Interesting! Reminds me a bit of this: Tax-free residency in Estonia
IMHO Estonia is convenient when you just start and plan to reinvest the undistributed income for further growth. If you want to live on that, 20% CIT is not that attractive.
Interesting! Reminds me a bit of this: Tax-free residency in Estonia
What conference was that?
It was called Bosco Conference if not mistaken. The presentation was made by Mag. Johannes Schwarz.
 
So I have a friend who has a business in a high tax country. Business is not brick and mortar, but software, which makes everything easier as, without having an office, it's much harder to prove that business is managed in one country, although he do has most of his client in his high tax country. What he did is that he created a company in Estonia, which holds the intellectual property, and he moved to Thailand ( something he already wanted to do ) with a student visa. Thailand doesn't know anything about his Estonian company, he can keep money in the Estonian company as money which is not distributed is not taxed, and his home country can't do much as Estonia is not a tax haven ( tax rate is 20%, with the difference that only money taken out of the company is taxed ) and my friend is not resident in his home country anymore.
This isn't a perfect setup, but it's solid enough if you are talking about 100k a year. My friend on 100k a year saves 45k in taxes, which makes a real difference. The problem will arise if and when he will come back to his home country, as he will not be able to spend money he has hidden abroad to buy a house, but since his family has plenty of houses, that's not an issue. He also doesn't have a wife or kids, which makes everything easier.
This is to say that there is no "best" setup, it all depends on what your business is, and how long your business has been run in an high tax country, how much money you are currently paying in taxes to the tax authority, and so on.

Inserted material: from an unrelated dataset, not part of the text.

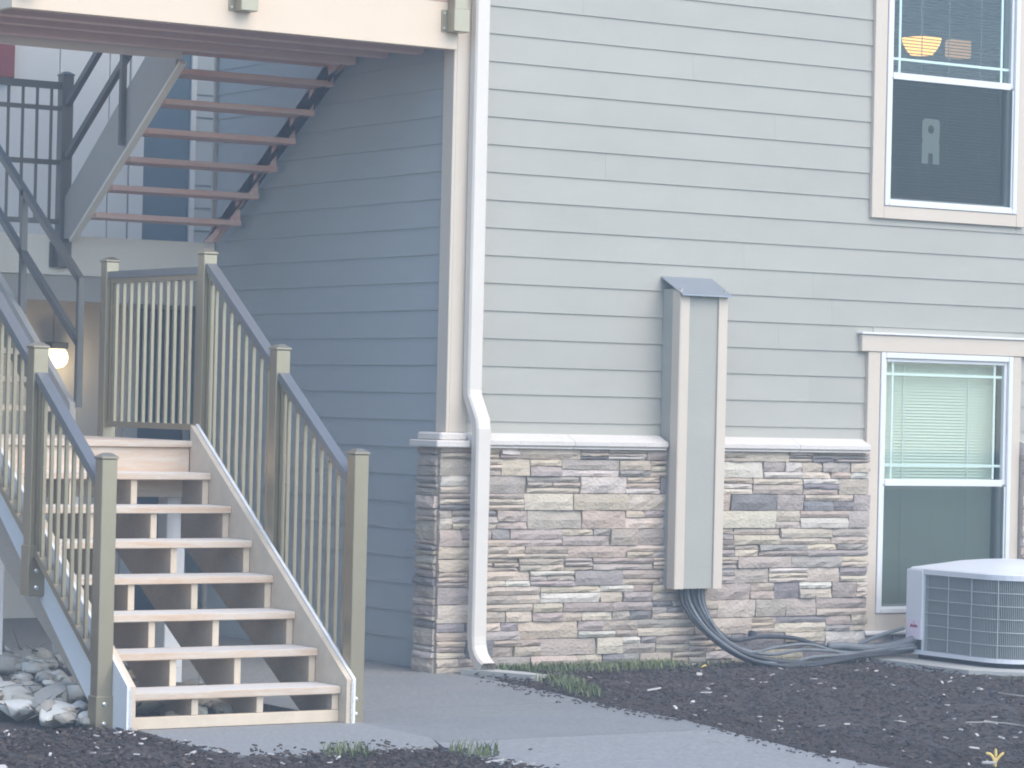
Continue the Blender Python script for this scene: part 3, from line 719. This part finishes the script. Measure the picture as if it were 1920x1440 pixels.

I am in a similiar situation than your friend and I am seeking for advice.

Current situation:
- Austrian citizen, not resident in the country anymore
- Living in Thailand
- I have a Thai Business
- Main Customers are Austrian Companies

My plan:
The plan is to direct the money from the customers to an offshore company (Seychelles?) with EMI (TW?). Then I would bill the OC from my Thai Company to be able to pay my bills in Thailand. The rest I would transfer to my Austrian Bank Account. As I am non-resident in Austria and don't own any property there aswell, in my understanding this should not be an issue. My accountant in austria said that as long as I don't earn any income from rentals in austria I shouldn't have any tax issues there. In Thailand income from another year is exempted from tax afaik. To keep the tax low in Thailand I want to avoid the cash flow getting to high to thailand.

Am I missing something? Do I run into any problems with the combination of Seychelles/EMI and transfering money to Austria? Or is something else more reasonable than Seychelles? I wouldn't want to keep a huge amount of money on any EMI, so thats why I would like to kind of secure it in austria.